Another proposed global router NCTU-GR 2.0 can generate high-quality global routing results to guide the downstream detailed router. The proposed bounded-length maze routing avoids producing redundant detours to save routing resource; rectilinear Steiner minimum tree aware routing scheme can guide NCTU-GR 2.0 to build a routing tree for each multi-pin net with shorter wirelength; a dynamically adjusted history cost function highlights for NCTU-GR 2.0 which grid edges are critical routing resource that can be more carefully allocated to the nets that really desire.

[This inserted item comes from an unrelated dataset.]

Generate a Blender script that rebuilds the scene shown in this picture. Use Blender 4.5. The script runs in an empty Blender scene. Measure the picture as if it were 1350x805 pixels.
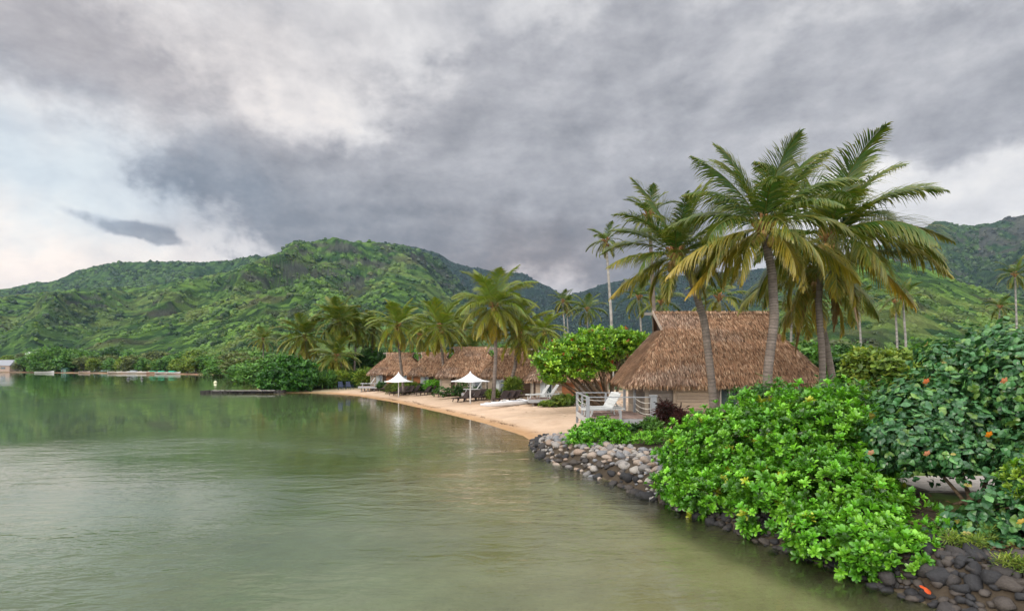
import bpy, math, random
import numpy as np
from mathutils import Vector, Matrix

# ------------------------------------------------------------------ camera, sky, sun, exposure
F, HY, CH = 750.0, 483.0, 3.4          # focal in photo pixels, horizon row, eye height (m)
S = bpy.context.scene
COL = S.collection
cam = bpy.data.cameras.new("camera"); camo = bpy.data.objects.new("camera", cam); COL.objects.link(camo)
camo.location = (0, 0, CH); camo.rotation_euler = (math.pi / 2, 0, 0)
cam.sensor_width = 36.0; cam.lens = 36.0 * F / 1350.0
cam.shift_y = (HY - 402.5) / 1350.0
cam.clip_start = 0.1; cam.clip_end = 30000
S.camera = camo
S.view_settings.view_transform = 'Standard'; S.view_settings.look = 'None'
S.view_settings.gamma = 1.0; S.view_settings.exposure = 0.38
S.view_settings.use_curve_mapping = False
S.cycles.max_bounces = 6; S.cycles.diffuse_bounces = 2; S.cycles.glossy_bounces = 3
S.cycles.transmission_bounces = 4; S.cycles.transparent_max_bounces = 8; S.cycles.volume_bounces = 0
S.cycles.caustics_reflective = False; S.cycles.caustics_refractive = False
S.cycles.sample_clamp_indirect = 4.0

SUN_DIR = Vector((-0.80, -0.42, 0.46)).normalized()      # towards the sun: left, a little behind the camera
sun = bpy.data.lights.new("sun", 'SUN'); suno = bpy.data.objects.new("sun", sun); COL.objects.link(suno)
sun.energy = 1.5; sun.angle = math.radians(10); sun.color = (1.0, 0.90, 0.76)
suno.rotation_euler = SUN_DIR.to_track_quat('Z', 'Y').to_euler()

W = bpy.data.worlds.new("World"); S.world = W; W.use_nodes = True
nt = W.node_tree; nt.nodes.clear()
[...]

Based on the proposed innovations to carefully utilize routing resource, NCTU-GR 2.0 obtains shorter total wirelength and lower congestion than the other state-of-the-art academic global routers.
In addition, between the placement and routing stages, this dissertation presents an incremental place-and-route tool called Ropt to optimize the routability of a given placement solution. Rather than minimizing HPWL, Ropt directly improves routability by minimizing the routing cost of nets, as the routing cost is defined in terms of global congestion, local congestion and wirelength. In addition to using NCTU-GR 2.0 to evaluate the routability of the placement solutions, this work also uses Wroute to obtain detailed routing results of the optimized placement solutions for the evaluation of real routability.
Finally, the proposed post-3D-global-router called Post3DGR further refines the wirelength, congestion, and via count of a given 3D global routing result. Post3DGR consists of the 3D post routing stage and negotiation-based layer assignment stage. The 3D post routing stage adopts an inherited history cost function to guide the routing, which can greedily reduce total wirelength and vias. The negotiation-based layer assignment stage re-assigns the routing layer for each wire to reduce via count. The negotiation-based layer assignment can be extended to consider via overflow and antenna effect. Considering these issues before detailed routing can ease the effort and runtime of subsequent detailed routing.